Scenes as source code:
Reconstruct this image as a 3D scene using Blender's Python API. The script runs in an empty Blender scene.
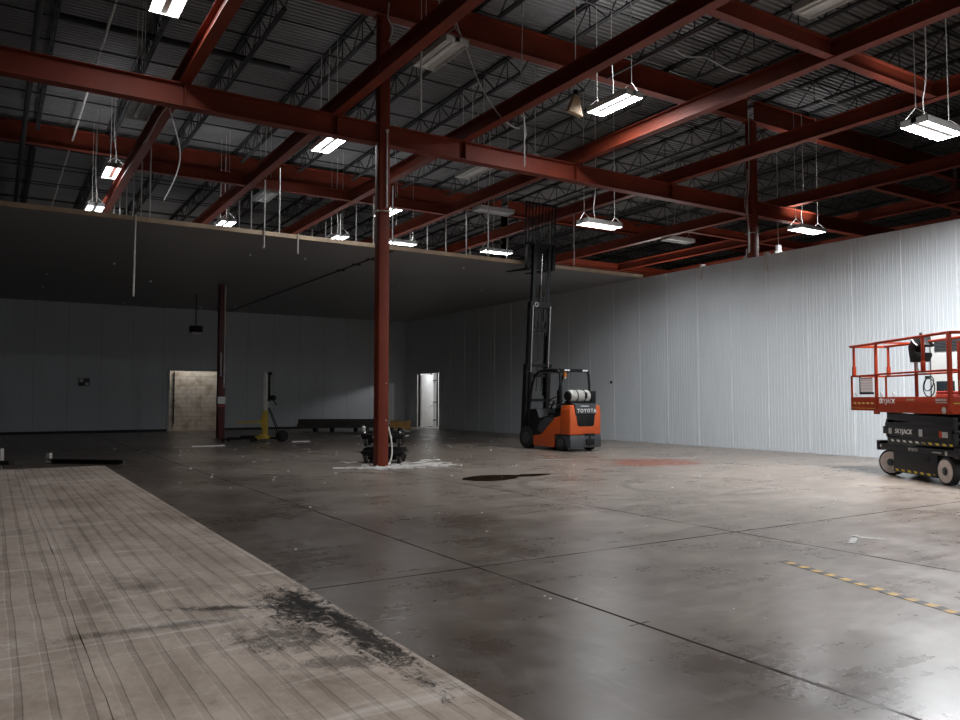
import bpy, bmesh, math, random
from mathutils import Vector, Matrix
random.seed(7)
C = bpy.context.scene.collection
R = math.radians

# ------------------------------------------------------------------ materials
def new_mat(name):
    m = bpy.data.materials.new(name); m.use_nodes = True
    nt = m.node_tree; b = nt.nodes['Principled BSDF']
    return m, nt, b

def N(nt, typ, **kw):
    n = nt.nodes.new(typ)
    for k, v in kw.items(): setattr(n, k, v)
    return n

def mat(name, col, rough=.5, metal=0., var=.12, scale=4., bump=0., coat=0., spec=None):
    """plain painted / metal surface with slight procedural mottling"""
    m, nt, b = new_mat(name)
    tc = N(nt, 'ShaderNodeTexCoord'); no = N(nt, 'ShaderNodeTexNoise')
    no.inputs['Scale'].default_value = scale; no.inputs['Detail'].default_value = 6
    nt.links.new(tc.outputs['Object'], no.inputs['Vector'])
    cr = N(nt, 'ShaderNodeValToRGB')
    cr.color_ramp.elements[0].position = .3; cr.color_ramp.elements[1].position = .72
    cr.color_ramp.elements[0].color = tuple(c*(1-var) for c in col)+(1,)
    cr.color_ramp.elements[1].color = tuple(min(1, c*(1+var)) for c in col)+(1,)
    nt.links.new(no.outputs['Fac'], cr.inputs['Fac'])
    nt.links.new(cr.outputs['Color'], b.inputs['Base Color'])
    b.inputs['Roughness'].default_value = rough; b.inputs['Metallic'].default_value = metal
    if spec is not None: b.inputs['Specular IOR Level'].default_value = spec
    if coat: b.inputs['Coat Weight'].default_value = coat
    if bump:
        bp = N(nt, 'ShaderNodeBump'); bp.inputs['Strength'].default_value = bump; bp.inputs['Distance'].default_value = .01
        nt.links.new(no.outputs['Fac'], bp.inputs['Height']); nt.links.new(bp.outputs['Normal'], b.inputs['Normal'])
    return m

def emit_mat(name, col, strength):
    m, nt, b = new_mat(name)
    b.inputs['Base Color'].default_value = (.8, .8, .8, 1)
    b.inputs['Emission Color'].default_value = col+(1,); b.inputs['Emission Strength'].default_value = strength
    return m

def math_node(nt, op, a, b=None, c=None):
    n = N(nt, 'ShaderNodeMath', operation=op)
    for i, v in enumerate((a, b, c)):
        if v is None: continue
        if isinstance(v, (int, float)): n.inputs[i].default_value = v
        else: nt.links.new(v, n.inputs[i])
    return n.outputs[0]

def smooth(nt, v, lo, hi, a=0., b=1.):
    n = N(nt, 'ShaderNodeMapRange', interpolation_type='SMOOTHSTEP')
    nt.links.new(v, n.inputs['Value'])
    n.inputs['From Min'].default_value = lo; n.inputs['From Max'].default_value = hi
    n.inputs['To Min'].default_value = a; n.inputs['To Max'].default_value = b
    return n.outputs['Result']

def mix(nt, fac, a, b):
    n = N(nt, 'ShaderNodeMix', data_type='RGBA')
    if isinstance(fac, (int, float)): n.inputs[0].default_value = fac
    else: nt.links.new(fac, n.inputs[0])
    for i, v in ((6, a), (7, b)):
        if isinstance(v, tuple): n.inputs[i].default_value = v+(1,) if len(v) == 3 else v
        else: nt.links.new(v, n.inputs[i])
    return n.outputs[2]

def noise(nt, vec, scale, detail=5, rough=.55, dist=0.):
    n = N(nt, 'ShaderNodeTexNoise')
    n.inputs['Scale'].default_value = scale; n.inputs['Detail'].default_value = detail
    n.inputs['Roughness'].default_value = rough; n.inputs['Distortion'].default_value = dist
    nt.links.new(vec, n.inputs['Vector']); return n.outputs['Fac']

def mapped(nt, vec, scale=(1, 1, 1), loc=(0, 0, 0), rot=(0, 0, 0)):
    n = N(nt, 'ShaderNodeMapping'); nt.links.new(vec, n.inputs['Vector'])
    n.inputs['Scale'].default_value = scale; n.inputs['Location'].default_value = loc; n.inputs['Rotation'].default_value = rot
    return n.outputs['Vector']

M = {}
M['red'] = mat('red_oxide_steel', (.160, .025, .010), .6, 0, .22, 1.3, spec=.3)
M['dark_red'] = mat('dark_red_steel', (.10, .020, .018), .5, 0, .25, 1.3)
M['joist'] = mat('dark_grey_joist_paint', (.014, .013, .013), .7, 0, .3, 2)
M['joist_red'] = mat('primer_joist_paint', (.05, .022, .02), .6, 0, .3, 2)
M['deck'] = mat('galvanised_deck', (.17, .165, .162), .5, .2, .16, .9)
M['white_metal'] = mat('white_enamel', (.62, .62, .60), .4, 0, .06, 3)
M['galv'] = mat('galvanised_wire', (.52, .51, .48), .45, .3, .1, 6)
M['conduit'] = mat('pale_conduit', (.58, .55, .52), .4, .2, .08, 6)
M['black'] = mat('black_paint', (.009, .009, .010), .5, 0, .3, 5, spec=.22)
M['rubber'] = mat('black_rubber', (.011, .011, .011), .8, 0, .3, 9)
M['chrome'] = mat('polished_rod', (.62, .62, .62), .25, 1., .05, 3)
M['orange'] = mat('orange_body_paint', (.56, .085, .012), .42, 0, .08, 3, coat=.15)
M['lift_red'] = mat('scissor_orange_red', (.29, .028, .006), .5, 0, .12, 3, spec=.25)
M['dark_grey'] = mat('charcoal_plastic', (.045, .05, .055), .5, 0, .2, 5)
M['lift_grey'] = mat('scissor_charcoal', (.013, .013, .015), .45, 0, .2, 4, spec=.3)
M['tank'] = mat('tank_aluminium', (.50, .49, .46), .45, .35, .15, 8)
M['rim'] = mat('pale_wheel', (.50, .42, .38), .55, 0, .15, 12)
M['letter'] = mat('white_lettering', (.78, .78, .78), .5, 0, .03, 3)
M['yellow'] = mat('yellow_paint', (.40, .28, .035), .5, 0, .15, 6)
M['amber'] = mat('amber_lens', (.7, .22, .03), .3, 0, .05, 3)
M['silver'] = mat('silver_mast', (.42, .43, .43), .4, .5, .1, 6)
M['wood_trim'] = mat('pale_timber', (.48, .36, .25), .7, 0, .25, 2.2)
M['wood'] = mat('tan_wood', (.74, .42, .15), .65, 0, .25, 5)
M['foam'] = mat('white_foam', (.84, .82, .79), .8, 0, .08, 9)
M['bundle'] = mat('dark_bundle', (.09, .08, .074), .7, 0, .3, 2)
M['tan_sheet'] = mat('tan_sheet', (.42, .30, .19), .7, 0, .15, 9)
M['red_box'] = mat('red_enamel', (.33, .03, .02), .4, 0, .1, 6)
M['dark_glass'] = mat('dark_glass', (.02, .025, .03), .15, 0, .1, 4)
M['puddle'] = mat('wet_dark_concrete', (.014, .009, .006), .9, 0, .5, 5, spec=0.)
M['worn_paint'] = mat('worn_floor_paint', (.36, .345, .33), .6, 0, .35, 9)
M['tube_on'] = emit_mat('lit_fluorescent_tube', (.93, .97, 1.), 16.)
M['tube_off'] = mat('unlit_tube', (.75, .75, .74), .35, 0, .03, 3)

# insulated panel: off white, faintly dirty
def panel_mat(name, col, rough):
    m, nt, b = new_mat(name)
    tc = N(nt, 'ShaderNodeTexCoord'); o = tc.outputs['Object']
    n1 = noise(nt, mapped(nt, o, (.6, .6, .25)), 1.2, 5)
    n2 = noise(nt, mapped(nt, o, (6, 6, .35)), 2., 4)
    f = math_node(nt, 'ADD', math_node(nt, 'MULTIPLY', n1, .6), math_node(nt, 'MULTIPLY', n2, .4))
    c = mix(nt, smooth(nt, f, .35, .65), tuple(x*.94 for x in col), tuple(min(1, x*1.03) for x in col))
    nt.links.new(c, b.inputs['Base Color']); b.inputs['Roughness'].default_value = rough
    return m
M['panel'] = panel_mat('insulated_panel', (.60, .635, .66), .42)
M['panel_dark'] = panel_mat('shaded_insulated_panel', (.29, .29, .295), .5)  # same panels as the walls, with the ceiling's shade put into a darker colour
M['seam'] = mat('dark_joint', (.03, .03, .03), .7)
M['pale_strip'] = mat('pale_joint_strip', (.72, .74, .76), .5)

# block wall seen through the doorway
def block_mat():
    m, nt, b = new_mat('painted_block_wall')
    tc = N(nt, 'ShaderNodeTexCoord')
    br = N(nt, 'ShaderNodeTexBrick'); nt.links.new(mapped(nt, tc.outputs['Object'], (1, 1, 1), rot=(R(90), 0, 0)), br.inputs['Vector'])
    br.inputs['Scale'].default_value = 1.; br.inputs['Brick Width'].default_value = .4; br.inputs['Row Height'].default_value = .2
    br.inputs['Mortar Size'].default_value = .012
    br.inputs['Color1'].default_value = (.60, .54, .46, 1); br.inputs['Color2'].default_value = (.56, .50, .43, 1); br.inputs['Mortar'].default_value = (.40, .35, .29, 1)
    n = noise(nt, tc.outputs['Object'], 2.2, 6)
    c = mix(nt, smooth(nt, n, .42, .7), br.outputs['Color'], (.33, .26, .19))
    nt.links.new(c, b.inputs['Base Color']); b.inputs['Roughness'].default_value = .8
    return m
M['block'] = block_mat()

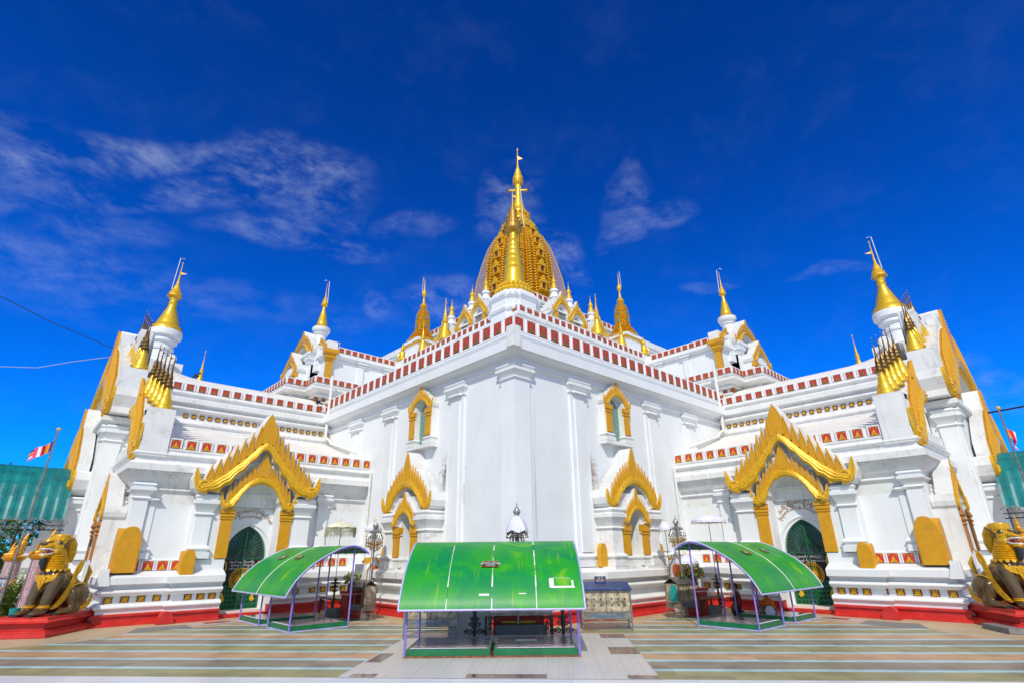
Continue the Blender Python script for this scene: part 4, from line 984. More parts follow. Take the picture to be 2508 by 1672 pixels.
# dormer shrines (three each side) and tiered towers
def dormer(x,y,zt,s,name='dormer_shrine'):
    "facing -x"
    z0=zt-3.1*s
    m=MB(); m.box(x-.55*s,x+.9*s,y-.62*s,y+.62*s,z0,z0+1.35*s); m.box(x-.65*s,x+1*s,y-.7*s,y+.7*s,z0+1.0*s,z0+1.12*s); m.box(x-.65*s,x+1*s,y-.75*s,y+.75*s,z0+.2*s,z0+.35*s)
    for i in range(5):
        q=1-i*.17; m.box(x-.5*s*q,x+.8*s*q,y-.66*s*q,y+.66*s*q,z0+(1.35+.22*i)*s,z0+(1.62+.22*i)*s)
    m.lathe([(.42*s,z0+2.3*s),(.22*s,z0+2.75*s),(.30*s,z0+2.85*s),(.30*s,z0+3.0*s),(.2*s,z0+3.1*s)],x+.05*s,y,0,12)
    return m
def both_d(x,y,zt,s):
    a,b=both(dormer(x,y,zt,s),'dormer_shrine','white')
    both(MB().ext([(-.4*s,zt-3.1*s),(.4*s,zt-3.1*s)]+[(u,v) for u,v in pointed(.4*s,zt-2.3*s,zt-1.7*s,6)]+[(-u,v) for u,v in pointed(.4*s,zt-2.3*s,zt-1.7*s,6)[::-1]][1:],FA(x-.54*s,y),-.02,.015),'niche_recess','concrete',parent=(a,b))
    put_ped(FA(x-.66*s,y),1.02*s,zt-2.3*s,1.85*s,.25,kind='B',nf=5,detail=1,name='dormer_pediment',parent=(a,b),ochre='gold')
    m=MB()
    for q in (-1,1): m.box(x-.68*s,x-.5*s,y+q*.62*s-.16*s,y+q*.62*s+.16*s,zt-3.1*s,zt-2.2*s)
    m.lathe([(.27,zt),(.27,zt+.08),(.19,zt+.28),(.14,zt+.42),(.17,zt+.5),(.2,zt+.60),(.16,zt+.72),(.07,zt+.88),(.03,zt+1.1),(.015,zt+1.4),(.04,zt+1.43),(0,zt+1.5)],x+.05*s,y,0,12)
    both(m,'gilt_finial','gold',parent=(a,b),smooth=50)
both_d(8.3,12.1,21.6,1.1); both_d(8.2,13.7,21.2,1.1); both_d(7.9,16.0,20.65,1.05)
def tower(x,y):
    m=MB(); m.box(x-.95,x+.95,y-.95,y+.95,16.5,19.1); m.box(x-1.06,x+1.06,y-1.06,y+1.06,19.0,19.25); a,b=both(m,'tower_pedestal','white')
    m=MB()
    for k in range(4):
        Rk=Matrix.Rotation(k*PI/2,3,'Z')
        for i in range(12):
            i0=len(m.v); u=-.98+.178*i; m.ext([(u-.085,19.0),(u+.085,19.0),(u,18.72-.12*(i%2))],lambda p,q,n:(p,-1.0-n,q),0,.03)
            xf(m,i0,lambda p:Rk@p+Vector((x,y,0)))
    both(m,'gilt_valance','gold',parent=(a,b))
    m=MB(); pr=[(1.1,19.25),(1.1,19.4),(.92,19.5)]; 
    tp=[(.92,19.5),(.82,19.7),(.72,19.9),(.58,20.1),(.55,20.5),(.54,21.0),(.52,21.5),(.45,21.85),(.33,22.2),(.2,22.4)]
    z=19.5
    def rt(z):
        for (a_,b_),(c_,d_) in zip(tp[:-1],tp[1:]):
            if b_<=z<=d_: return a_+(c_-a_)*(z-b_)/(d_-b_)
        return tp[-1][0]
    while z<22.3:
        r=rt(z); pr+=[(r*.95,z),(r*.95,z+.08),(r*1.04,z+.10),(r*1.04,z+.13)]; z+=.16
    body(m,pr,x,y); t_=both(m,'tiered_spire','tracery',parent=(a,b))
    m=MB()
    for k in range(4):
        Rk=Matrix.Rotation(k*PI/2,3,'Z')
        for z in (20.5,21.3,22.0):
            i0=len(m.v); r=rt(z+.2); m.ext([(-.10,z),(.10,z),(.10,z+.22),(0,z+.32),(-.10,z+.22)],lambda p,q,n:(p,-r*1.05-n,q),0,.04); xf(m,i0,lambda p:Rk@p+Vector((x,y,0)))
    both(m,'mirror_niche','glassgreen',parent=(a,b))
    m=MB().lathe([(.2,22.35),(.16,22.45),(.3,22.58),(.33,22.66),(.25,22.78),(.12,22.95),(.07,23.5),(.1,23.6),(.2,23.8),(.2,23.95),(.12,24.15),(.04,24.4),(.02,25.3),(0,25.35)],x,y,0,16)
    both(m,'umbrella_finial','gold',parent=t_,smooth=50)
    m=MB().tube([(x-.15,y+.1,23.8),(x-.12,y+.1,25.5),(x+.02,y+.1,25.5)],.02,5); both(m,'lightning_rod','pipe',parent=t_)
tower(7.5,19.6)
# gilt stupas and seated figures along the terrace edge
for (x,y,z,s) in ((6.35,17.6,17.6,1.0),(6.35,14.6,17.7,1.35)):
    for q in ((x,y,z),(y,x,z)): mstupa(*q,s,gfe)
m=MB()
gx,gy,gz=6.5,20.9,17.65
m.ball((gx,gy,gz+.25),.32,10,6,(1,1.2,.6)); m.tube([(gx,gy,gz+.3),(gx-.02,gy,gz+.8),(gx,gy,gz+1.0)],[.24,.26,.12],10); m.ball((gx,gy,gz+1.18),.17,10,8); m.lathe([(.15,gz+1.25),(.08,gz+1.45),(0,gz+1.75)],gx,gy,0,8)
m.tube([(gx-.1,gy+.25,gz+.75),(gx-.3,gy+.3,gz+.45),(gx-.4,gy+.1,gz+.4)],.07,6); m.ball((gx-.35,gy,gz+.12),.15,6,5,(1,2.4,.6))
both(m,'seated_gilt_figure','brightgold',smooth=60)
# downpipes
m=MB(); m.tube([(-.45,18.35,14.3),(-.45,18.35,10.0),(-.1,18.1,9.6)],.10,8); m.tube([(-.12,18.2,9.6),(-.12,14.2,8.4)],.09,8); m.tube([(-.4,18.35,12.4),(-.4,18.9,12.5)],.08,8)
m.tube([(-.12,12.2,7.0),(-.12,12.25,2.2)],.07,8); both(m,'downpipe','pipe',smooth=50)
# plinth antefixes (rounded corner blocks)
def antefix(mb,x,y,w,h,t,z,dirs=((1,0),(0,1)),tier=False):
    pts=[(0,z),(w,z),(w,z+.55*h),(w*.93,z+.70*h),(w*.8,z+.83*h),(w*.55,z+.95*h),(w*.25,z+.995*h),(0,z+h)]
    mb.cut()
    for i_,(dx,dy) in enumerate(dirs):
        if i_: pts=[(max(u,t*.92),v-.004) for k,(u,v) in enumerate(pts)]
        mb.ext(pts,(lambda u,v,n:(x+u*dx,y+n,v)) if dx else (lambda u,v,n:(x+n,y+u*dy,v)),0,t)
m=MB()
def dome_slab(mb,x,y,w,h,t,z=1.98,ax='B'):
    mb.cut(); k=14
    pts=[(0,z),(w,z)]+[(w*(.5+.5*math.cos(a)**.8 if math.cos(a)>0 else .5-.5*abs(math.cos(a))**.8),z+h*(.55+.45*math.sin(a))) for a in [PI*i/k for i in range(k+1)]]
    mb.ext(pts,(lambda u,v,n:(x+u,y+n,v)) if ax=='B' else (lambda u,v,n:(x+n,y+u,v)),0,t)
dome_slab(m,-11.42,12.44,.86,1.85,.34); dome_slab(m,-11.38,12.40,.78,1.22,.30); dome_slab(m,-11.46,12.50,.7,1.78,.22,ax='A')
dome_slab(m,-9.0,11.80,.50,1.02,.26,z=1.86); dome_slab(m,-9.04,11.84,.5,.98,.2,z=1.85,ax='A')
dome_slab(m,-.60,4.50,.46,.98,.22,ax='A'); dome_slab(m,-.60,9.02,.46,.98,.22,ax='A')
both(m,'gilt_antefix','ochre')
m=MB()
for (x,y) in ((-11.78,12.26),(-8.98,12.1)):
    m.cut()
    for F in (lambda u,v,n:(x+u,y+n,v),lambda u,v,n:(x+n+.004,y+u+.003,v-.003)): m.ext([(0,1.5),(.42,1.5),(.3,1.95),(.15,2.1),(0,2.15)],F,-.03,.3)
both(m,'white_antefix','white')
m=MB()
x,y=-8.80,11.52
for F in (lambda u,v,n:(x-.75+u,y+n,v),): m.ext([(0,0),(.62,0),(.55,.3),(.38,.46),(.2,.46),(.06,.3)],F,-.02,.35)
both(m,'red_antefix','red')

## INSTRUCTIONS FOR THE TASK
Taking the material above, extract exactly and only the lines from the line with "(.29, .29, .295), .5)" to the line with "M['block'] = block_mat()", inclusive of both.

## RESPONSE TO THIS EXERCISE
M['panel_dark'] = panel_mat('shaded_insulated_panel', (.29, .29, .295), .5)  # same panels as the walls, with the ceiling's shade put into a darker colour
M['seam'] = mat('dark_joint', (.03, .03, .03), .7)
M['pale_strip'] = mat('pale_joint_strip', (.72, .74, .76), .5)

# block wall seen through the doorway
def block_mat():
    m, nt, b = new_mat('painted_block_wall')
    tc = N(nt, 'ShaderNodeTexCoord')
    br = N(nt, 'ShaderNodeTexBrick'); nt.links.new(mapped(nt, tc.outputs['Object'], (1, 1, 1), rot=(R(90), 0, 0)), br.inputs['Vector'])
    br.inputs['Scale'].default_value = 1.; br.inputs['Brick Width'].default_value = .4; br.inputs['Row Height'].default_value = .2
    br.inputs['Mortar Size'].default_value = .012
    br.inputs['Color1'].default_value = (.60, .54, .46, 1); br.inputs['Color2'].default_value = (.56, .50, .43, 1); br.inputs['Mortar'].default_value = (.40, .35, .29, 1)
    n = noise(nt, tc.outputs['Object'], 2.2, 6)
    c = mix(nt, smooth(nt, n, .42, .7), br.outputs['Color'], (.33, .26, .19))
    nt.links.new(c, b.inputs['Base Color']); b.inputs['Roughness'].default_value = .8
    return m
M['block'] = block_mat()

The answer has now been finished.